Mahkemece yazılı gerekçe ile davanın reddine karar verilmiş ise de varılan sonuç dosya kapsamına uygun düşmemektedir.
Davacı 3.kişi ve borçlu arasında yapılan gayrimenkul vadi sözleşmesi 30.04.2001 tarihinde tapuya şerh edilmiş,davalı alacaklının haczi ise 04.07.2005 tarihinde tapuya işlenmiştir.Taşınmaz üzerindeki elbirliği ile mülkiyet, mahkeme kararı ile 11.11.2004 tarihinde paylı mülkiyete çevrilmiş ve karar 17.02.2005 tarihinde kesinleşmiştir. Borçlu hissesine düşün miktardan davalı idareye 8.986,99 TL ödenmiştir.
Davacının dayandığı gayrimenkul satış sözleşmesi, şahsi hak doğuran bir sözleşme olmakla birlikte, tapuya şerh verilmesi halinde kuvvetlendirlmiş şahsi hak niteliğini kazanmakta ve üçüncü kişilere de ileri sürülme hakkını sahibine vermektedir. Davacının gayrimenkul satış sözleşmesini tapuya şerh tarihi 30.04.2001 tarihi olup, davalı idarenin haciz tarihi ise bundan sonra 04.07.2005 tarihinde konulmuştur. Davalı idare haciz şerhi konulurken bu hakkın varlığından haberdardır.
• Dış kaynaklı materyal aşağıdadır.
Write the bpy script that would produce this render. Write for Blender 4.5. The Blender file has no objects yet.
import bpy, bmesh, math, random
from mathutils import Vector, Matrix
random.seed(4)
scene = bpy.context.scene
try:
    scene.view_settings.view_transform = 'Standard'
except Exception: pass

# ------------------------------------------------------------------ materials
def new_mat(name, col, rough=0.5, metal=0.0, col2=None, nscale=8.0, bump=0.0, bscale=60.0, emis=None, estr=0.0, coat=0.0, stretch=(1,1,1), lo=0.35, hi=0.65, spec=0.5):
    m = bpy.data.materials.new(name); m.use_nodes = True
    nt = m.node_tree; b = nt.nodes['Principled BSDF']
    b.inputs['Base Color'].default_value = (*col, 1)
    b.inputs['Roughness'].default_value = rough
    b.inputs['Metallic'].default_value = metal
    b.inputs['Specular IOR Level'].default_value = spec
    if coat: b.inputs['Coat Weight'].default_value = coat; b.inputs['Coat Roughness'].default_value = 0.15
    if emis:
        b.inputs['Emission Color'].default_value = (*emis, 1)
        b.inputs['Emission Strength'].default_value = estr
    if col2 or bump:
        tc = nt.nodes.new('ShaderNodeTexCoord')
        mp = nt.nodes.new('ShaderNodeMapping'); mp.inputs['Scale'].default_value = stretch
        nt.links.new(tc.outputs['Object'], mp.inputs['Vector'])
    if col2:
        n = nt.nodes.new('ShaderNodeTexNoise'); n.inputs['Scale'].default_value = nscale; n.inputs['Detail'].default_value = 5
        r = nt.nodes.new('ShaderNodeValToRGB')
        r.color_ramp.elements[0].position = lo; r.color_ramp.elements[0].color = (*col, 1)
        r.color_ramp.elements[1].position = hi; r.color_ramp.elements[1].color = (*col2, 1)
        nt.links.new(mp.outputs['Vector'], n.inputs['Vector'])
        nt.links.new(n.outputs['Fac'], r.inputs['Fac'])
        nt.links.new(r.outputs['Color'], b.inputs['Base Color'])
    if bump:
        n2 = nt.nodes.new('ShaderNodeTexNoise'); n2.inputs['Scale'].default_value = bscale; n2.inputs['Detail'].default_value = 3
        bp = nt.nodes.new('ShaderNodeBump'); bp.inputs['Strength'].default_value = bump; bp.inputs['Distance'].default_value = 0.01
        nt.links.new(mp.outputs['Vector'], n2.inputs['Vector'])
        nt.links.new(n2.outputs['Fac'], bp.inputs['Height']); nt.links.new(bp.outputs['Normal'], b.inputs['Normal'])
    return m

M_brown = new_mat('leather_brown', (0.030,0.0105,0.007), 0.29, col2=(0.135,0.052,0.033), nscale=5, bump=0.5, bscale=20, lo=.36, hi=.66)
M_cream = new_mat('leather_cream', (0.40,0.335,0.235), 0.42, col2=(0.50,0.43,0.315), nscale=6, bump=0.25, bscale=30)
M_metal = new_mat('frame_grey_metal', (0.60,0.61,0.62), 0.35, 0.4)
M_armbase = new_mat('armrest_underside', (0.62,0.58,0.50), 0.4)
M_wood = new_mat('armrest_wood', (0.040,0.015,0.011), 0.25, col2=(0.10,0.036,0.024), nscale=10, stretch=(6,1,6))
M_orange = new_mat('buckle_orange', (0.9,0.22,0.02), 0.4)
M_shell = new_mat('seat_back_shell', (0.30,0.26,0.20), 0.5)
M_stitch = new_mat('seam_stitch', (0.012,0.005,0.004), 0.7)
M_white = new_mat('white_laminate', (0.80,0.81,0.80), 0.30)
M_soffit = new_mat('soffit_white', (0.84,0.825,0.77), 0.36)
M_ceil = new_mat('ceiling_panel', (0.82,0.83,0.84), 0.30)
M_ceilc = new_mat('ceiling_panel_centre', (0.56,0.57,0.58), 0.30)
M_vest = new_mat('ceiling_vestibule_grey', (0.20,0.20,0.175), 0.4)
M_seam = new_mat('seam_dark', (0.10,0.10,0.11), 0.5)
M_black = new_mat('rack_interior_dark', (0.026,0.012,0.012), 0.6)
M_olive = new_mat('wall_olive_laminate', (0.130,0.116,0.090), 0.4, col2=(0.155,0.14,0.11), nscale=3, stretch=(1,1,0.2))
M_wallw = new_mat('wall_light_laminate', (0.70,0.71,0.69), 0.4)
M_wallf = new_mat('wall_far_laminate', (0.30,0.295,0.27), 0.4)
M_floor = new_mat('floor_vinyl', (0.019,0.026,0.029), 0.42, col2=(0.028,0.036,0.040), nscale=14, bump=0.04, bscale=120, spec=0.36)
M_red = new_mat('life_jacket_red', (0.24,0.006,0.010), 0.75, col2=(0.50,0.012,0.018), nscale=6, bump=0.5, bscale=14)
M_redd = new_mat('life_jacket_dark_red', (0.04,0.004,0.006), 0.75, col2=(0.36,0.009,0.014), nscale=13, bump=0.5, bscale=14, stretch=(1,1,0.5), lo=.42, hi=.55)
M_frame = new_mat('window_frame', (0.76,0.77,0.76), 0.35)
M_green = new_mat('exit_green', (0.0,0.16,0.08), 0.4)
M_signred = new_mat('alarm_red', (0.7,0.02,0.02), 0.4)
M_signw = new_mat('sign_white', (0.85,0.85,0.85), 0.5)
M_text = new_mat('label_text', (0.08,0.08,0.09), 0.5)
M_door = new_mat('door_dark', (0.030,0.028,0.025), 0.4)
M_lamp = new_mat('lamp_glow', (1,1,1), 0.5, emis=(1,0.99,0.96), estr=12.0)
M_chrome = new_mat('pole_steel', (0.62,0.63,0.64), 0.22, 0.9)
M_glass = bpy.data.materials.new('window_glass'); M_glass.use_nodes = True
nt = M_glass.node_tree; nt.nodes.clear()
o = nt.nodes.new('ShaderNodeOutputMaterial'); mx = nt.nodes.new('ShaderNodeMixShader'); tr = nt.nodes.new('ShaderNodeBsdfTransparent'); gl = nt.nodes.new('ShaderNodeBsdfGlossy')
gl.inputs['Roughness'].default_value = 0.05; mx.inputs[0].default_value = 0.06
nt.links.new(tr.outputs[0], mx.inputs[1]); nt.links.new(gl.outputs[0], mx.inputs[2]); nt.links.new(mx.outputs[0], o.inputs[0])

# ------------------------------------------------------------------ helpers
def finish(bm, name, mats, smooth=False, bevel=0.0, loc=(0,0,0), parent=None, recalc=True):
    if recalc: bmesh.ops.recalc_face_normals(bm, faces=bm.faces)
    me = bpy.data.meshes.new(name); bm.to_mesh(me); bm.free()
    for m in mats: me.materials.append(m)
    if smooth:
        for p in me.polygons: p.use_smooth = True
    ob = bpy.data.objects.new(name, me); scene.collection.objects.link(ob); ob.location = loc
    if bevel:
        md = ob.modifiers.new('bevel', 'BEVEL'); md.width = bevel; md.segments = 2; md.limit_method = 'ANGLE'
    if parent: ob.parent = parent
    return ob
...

Dava konusu taşınmaz satılmamış olsa idi, davacı alacaklının hakkı önce doğduğundan bu hakka dayalı olarak açacağı istihkak davasını kazanacak ve haczin kaldırılmasını sağlayacaktı, ancak dava konusu taşınmaz paydaşlığın giderilmesi yolu ile paraya çevrilmiş olduğundan, böyle bir hakkını kullanma imkanı olmadığından, satış bedelini haksız olarak tahsil etmiş olan davalı idareden talep etme hakkına sahip olacaktır.Aksi düşünce, davacnın kuvvetlendirilmiş şahsi hakkını üçüncü kişilere de ileri sürmesine anlamsız hale getirecektir.
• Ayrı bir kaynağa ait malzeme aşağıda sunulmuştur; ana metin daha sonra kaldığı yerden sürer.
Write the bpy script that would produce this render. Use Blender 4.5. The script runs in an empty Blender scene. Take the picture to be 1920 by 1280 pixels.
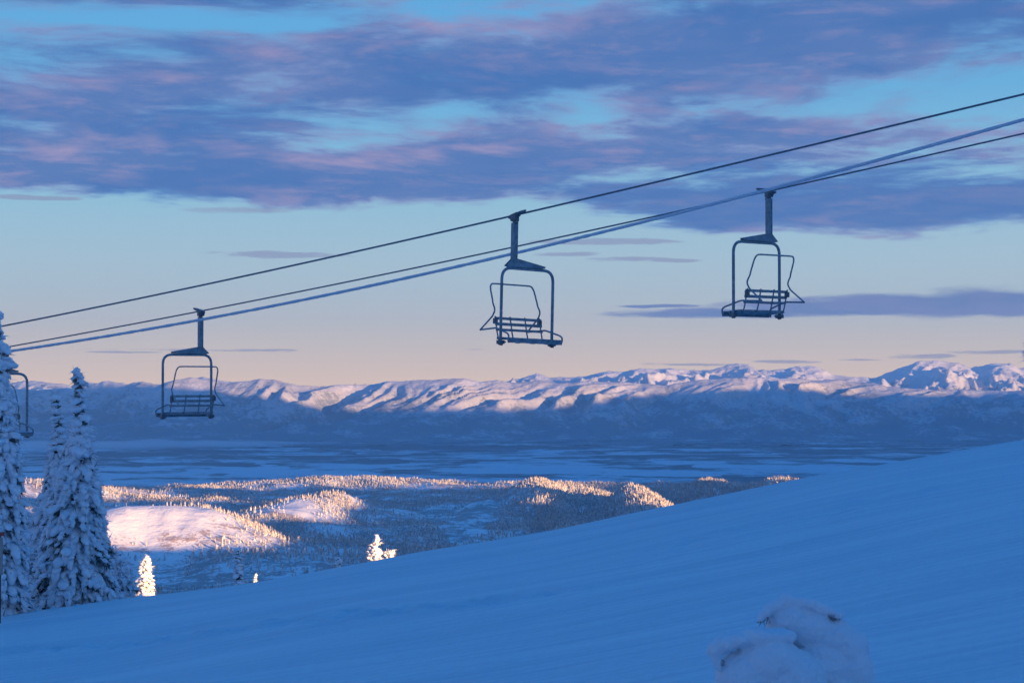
import bpy, bmesh, math, random
import numpy as np
from mathutils import Vector, Matrix

sc = bpy.context.scene
COL = sc.collection
PI = math.pi
R = math.radians

# ------------------------------------------------------------------ camera
F = 3600.0            # focal length in photo pixels (1920 wide)
EYE_Y = 715.0         # photo row of the eye level
cd = bpy.data.cameras.new('camera')
cam = bpy.data.objects.new('camera', cd)
COL.objects.link(cam)
cd.sensor_width = 36.0
cd.lens = 36.0 * F / 1920.0
cd.clip_start = 0.1
cd.clip_end = 200000.0
cam.location = (0, 0, 0)
cam.rotation_euler = (R(90) + math.atan((EYE_Y - 640.0) / F), 0, 0)
sc.camera = cam
sc.view_settings.view_transform = 'Standard'
sc.view_settings.look = 'None'
sc.view_settings.exposure = 1.4
sc.view_settings.gamma = 1.0
sc.render.engine = 'CYCLES'
sc.cycles.use_denoising = True
sc.cycles.volume_bounces = 2
sc.cycles.max_bounces = 6
sc.cycles.diffuse_bounces = 3

# ------------------------------------------------------------------ sun
SUN_EL = R(3.0)
SUN_AZ = R(40.0)      # behind the camera and to its right
TO_SUN = Vector((math.sin(SUN_AZ) * math.cos(SUN_EL), -math.cos(SUN_AZ) * math.cos(SUN_EL), math.sin(SUN_EL)))
sl = bpy.data.lights.new('sun', 'SUN')
sl.energy = 5.0
sl.angle = R(0.3)
sl.color = (1.0, 0.585, 0.27)
so = bpy.data.objects.new('sun', sl)
COL.objects.link(so)
so.rotation_euler = TO_SUN.to_track_quat('Z', 'Y').to_euler()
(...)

Bu durumda, mahkemece 8.986,99 TL"nin davalıdan tahsiline karar vermesi gerekirken aksi düşüncelerle yazılı şekilde karar verilmesi usul ve yasaya aykırıdır.
SONUÇ: Yukarıda açıklanan nedenlerle, davacı vekilinin temyiz itirazlanın kabulü ile hükmün BOZULMASINA, peşin alınan harcın istek halinde temyiz eden davacıya geri verilmesine 24.12.2019 gününde oybirliğiyle karar verildi.